There’s been an unexpected irruption of normalcy here, while we sail upon the whine-dark seas of modern American life. (I’ve been wanting to use the word “irruption” here, correctly, for some time.) What this means is that I’ve been able to do some of what I want to do, and not merely what my do-it list tells me I have to do. It won’t last, but while it does I’m going to make the most of it.
A number of people have suggested that I write a few short novels to get the size of my list up a little. I wrote Drumlin Circus (53,000 words) in only six weeks, after all. But as I recall, those were very full weeks. So a month or so ago I got an idea for a new short novel, and I’m glad to say I now have 6,300 words down on it; figure 12% or so. It’s whimsical, and whether or not it’s fantasy depends heavily on whether you believe that the collective unconscious is real or not. I’d like to bring it in at between 50,000 and 60,000 words, so don’t expect all-new built-from-scratch universes a la The Cunning Blood. However, I do promise a trademark Jeff Duntemann mayhem-filled action climax.
And a dream repairman. I mean that: A guy who drops into your nightmares and hands you your pants while he gives you directions to calculus class. People who have nightmares love him. The nightmares, well, not so much.
My old writer friend Jim Strickland and I are going to attempt something interesting to keep our productivity up: a chapter challenge. Starting February 1, we’re going to dare each other to get a certain amount of story down in a week, and then exchange that’s week’s worth of story for some quick critique. He’s working on the sequel to Brass & Steel: Inferno and needs a gentle noodge. I need one too, though sometimes what I really need is a two-boot noodge right in the glutes. Neither of us has ever done anything quite like this before. I’ll post reports here as things happen.
Even the do-it list has yielded some things that are actually fun, including a bit of metalwork to make an aluminum grating for my particle board shelves to rest on out in the pool shed (against the several times a year when a hard rain gets under the door and soaks the floor) and mounting some Elfa hardware on the opposite shed wall.
Drilling three 8′ pieces of U-channel for the grate took a little finesse in my slightly cramped workshop. The drill press is where it is (close to the center of the space) for a reason. (See the photo at the top of this entry.) The next major project (as time allows) is getting a solid ground for my station and antennas. I have an 8′ ground rod. I need some bentonite, and a post hole digger. After that, le RF deluge…
Regarding ‘radio things’, I saw this article yesterday – a Raspberry Pi SDR (“Software Defined Radio”).
I know very little about shortwave radio, but this might be interesting to those that are interested.
http://hackaday.com/2017/01/27/raspberry-pi-sdr/
I’m definitely interested.
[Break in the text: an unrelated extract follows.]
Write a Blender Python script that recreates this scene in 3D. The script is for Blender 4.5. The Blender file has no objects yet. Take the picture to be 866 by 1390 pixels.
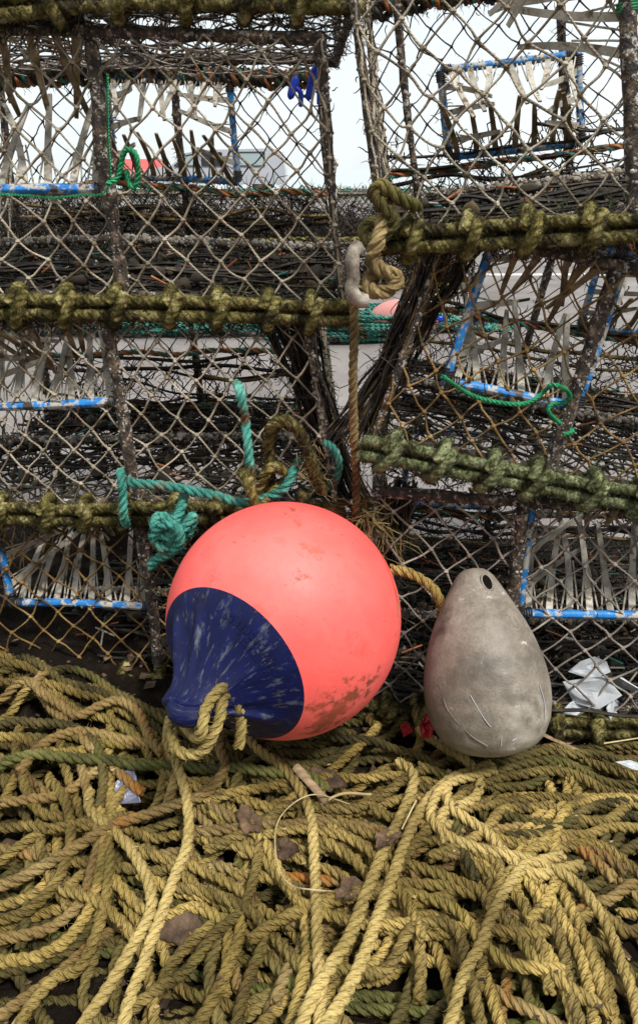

One problem is that the dongles don’t really go down much past 40 MHz or so. (The article mentions this.) To listen to shortwave frequencies (which are below 30 MHz) you need an upconverter to boost the incoming signals up into the dongle’s passband. The article’s comments cite a vacuum tube upconverter, using a tube I actually have in the rack. That might be fun all by itself.
That said, I’m a big fan of the 50 MHz ham band, and I’ve got a nice new RPi3 on the back of my Toshiba desktop TV set. All I really need is the time for another project.
Definitely thanks for pointing this out.
In the early 1960’s I used to work stations in the Phoenix area regularly with my Heathkit Sixer from Atlanta. It was feeding a home brew 3 element beam through about 50+ feet of the cheapest RG-58 I could find! If I had a watt into the driven element I would be surprised. Maybe I’ll still be around for the next solar max! That was a very fun time.
I dunno. If the lines continue as they’re trending, it could be fifty years until the next really useful sunspot maximum–and we may not see anything like Cycle 19 again for a thousand years.
Back around 1998 or so we had something called the Junkbox Radio Net on 50.4, every Sunday night at 7PM. It was all AM, all local, with most guys inside of fifteen miles from me. I was using my 99er most of the time, though I had a Sixer (still do, still works) but most of the guys couldn’t hear it. It reminded me of the local club nets we used to have on the NW side of Chicago when I was first licensed, from 1974 (when I got my General) to 1976, when I left home and struggled against the antenna issues of apartment life.
I had a good 5/8 wave commercial 6M vertical the last time we lived in AZ, and I’d like to have something like that again. I have a single-element horizontal whip dipole for 6M that I made myself and used off the back deck up in Colorado and worked reliably into the Southeast back when there was still a sunspot or two most days. Of course, that was SSB on an Icom IC736, but I do enjoy that band.
Once I locate a source of bentonite here, I’ll start plowing my ground system, and after that, the antennas will sprout quickly. Stay tuned; I’ll post progress notes here, with photos.
Nothing in the Wikipedia article on bentonite mentions grounding. Googling bentonite grounding gave plenty of info though.